Even more, if you define the four-vector as

$$(A^\mu) = (\phi,\, \bar{A})$$

everything simplifies to

$$\Box\,A = 0,\, \partial_\mu A^\mu = 0.$$

So, as stated earlier, one can reduce all of electromagnetism to dealing with the vector potential instead of using the electric and magnetic fields.

The simplification has far reaching consequences and deep roots in differential geometry. The concept of gauge invariance can be seen in the equation above. Replacing

$$A^\mu\mapsto A^\mu+\partial^\mu\chi$$

does indeed not alter the equations and it means that the vector potential can always be shifted with the derivative of an arbitrary function. This idea, when extended to a local invariance, leads to gauge field theory and ultimately to the standard model of elementary particles.
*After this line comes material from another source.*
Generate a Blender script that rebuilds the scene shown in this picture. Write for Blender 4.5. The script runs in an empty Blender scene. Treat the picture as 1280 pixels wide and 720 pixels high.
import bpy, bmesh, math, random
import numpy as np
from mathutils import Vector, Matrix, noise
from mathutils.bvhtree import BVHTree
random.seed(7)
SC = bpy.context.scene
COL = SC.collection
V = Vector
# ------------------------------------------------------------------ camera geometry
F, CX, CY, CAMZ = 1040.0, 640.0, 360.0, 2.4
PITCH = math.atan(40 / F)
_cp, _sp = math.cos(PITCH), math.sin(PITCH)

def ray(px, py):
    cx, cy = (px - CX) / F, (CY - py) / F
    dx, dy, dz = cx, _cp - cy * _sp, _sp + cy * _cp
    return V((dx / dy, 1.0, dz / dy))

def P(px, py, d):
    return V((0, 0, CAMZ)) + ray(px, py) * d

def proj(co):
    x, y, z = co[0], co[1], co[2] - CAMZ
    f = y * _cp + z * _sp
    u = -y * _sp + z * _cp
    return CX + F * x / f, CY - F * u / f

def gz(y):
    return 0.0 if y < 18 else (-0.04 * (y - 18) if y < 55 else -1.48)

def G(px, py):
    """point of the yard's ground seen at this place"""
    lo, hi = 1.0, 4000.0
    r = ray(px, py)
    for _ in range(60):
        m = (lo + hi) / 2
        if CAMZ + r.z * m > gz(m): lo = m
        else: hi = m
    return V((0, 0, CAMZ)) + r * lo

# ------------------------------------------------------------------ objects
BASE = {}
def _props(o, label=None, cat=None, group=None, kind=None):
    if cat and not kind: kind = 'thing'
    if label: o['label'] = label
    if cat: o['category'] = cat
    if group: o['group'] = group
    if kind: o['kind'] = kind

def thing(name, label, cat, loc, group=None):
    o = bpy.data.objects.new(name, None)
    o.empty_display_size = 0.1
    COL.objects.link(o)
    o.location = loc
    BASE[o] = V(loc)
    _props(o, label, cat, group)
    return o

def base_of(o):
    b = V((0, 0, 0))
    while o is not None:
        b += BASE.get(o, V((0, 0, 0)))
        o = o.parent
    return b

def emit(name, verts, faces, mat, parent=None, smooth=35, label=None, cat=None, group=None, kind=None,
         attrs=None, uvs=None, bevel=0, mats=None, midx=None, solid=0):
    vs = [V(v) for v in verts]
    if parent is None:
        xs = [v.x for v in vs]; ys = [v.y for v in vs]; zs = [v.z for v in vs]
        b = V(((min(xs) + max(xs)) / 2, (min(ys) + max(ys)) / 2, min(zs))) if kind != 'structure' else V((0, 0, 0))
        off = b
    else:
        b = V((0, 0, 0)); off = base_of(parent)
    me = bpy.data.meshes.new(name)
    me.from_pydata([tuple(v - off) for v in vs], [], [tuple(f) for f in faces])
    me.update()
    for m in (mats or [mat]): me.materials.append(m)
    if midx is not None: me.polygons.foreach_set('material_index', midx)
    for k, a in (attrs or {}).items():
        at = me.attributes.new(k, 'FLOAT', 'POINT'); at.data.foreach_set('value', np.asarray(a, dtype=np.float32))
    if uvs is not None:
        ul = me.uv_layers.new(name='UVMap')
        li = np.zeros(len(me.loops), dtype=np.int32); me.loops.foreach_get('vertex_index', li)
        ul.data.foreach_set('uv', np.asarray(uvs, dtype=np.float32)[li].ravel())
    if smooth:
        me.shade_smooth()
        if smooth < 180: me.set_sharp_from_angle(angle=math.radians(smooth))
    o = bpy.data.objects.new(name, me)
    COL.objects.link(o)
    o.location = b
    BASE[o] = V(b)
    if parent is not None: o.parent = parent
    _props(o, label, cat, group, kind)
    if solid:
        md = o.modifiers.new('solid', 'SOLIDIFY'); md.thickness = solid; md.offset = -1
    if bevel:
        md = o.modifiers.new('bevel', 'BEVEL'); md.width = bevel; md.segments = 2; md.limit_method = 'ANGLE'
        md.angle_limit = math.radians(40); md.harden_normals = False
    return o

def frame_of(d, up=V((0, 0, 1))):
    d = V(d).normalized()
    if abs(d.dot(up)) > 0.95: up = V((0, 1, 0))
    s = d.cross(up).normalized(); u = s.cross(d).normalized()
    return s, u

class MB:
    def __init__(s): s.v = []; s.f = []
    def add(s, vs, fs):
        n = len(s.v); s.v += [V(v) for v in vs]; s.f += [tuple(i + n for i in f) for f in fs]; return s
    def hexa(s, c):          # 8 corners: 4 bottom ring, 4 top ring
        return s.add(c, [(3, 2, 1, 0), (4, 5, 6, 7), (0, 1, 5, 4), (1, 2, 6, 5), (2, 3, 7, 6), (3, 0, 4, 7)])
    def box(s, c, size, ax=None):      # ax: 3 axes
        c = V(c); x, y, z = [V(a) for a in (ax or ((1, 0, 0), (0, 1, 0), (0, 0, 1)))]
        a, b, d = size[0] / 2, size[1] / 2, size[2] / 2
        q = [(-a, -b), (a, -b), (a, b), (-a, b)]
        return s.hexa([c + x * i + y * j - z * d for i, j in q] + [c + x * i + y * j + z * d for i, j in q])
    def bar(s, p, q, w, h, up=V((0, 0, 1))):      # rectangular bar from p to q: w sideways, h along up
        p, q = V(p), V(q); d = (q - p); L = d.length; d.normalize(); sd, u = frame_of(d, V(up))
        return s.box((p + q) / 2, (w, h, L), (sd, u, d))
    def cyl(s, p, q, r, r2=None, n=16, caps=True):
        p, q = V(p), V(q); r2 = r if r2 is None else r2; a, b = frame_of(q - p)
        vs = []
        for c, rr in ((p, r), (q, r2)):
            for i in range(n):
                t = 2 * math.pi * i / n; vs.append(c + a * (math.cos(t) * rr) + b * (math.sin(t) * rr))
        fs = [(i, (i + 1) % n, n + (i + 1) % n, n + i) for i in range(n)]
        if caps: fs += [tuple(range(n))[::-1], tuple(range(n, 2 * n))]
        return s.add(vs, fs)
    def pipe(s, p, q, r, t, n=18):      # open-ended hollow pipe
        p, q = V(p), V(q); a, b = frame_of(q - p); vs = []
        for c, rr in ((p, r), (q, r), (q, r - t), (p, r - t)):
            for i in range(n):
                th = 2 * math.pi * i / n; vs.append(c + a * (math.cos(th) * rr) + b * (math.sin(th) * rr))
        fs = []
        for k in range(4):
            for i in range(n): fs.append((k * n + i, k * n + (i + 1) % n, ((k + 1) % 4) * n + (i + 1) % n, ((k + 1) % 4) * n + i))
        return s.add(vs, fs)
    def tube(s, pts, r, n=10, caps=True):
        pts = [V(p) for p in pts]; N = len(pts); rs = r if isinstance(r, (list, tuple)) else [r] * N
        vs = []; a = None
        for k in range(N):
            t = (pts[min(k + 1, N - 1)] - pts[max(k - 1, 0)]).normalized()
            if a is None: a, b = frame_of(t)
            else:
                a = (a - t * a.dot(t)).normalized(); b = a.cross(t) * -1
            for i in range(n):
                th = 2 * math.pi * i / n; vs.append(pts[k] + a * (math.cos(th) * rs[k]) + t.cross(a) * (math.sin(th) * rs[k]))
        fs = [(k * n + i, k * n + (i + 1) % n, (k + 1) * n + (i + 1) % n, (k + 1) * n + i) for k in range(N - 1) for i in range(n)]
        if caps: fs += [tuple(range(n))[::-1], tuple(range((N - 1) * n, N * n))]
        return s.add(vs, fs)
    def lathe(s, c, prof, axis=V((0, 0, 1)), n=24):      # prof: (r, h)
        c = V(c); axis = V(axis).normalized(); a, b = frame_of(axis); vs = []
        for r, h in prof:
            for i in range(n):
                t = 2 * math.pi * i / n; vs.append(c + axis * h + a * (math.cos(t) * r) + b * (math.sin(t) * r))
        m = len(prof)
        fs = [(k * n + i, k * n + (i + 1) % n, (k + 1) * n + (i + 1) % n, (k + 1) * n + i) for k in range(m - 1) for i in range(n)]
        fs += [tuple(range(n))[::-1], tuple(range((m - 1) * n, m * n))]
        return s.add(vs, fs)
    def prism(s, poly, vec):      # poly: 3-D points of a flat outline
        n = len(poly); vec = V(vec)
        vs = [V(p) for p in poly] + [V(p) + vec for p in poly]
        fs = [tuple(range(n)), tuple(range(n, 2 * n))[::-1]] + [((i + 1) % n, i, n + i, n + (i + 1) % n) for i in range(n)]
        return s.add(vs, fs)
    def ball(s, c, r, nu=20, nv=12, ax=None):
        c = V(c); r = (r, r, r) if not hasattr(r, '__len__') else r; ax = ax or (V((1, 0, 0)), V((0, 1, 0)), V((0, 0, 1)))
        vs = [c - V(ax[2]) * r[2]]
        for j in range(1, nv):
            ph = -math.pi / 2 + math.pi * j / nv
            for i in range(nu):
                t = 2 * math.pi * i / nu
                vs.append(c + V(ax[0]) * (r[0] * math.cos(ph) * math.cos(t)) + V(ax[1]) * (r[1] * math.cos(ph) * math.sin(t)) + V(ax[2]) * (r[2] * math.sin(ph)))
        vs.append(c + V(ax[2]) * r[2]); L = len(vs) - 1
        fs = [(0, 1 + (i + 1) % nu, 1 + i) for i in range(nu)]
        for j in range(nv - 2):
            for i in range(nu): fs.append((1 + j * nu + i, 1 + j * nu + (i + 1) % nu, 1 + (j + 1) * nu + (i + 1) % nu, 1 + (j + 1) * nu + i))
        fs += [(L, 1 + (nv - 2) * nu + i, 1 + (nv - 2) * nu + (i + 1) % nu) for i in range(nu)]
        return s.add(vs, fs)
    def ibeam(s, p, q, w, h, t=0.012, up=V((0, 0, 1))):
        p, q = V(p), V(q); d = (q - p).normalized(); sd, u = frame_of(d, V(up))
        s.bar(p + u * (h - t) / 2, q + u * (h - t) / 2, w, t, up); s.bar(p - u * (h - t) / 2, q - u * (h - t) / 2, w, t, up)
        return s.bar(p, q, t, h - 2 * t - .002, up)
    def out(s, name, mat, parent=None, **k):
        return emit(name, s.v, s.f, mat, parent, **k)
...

Vector potential of a solenoid

How can one have a non-vanishing A-field with a zero magnetic field? Take a magnetic field centered in a cylindrical tube of Radius R along the z-axis. By defining

$$ A^{\theta} = \begin{cases}\frac{1}{2}B_0\,r & \mbox{if } r < R \\ \frac{1}{2r}B_0\,R^2 & \mbox{if } r \geq R\end{cases}$$
and $A^r = A^z = 0$ in cylindrical coordinates. The curl in cylindrical coordinates has only a non-zero value in z-direction and within the diameter $R$:

$$ B^z = (\nabla\times A)^z = \frac{1}{r}\frac{\partial}{\partial r}(r\,A^\theta)= \begin{cases} B_0 & \mbox{if } r < R \\ 0 & \mbox{if } r \geq R \end{cases} $$

So, you have indeed a non-zero vector potential outside the magnetic tube. Note that the vector potential is continuous at $R$ and the $1/r$ potential is similar to Newton’s law or the electric potential outside a point-charge.

Minimal coupling

Minimal coupling is a prescription to couple the dynamics of one field to another. Usually it refers to how a matter-field (say, electrons) is coupled to electromagnetism.

The minimal coupling of the vector field with a free particle is essentially the substitution

$$ \frac{dx^\mu}{dt} \mapsto \frac{dx^\mu}{dt} – iq\,A^\mu$$

leading to a factor

$$\int dt \,\frac{dx}{dt}.A = \int dx.A$$ and a purely vectorial $\int A^2$ not affecting the phase (a constant). The minimal coupling of the Klein-Gordon dynamics with the vector potential is

$$\partial\phi \mapsto \partial\phi- iq\,A\phi.$$

This simple rule has deep roots in differential geometry (covariant derivatives and vector bundles). It might appear a bit ad-hoc but there is a large body of refined maths underneath it. It’s also where you can venture into non-commutative geometry and exotic variations of Riemannian geometry.

Wilson loops and curvature

From the discussion above it should be clear that the integral $$\int A.dx$$

is rather important. It plays in fact a crucial role in the bridge between knots and QFT as we’ll see later. For now, let’s look at the parallel transport of the fibers (of a vector bundle). If $A$ is the connection of a vector bundle the parallel transport of a vector $V$ is

$$(1 + A.dx)\,V$$

and if you continue transporting it you get

$$(1 + A_1.dx)(1 + A_2.dx)\ldots$$

where the product has to be performed in such a way that the ordering of the $A’s$ corresponds to the ordering of the points of the path taken. Often this is called the path ordering of the product and it corresponds to

$$\mathcal{P}\exp \int A.dx$$

with $\mathcal{P}$ the path ordering. So, if one transports a vector around a loop you get
$$\mathcal{P}\exp \oint A.dx$$

which is known as a Wilson loop. Note the similarity with the Aharonov-Bohm factor.

One of the very cool things you can do with this is looking at infinitesimal loops and one can show that the result is directly related to the curvature of $A$. We will demonstrate this in our discussion related to polynomials from quantum loops. With some conceptual courage you can generalize the whole mechanics and this leads to the loop representation and generalize loop groups which are the basis of loop quantum gravity.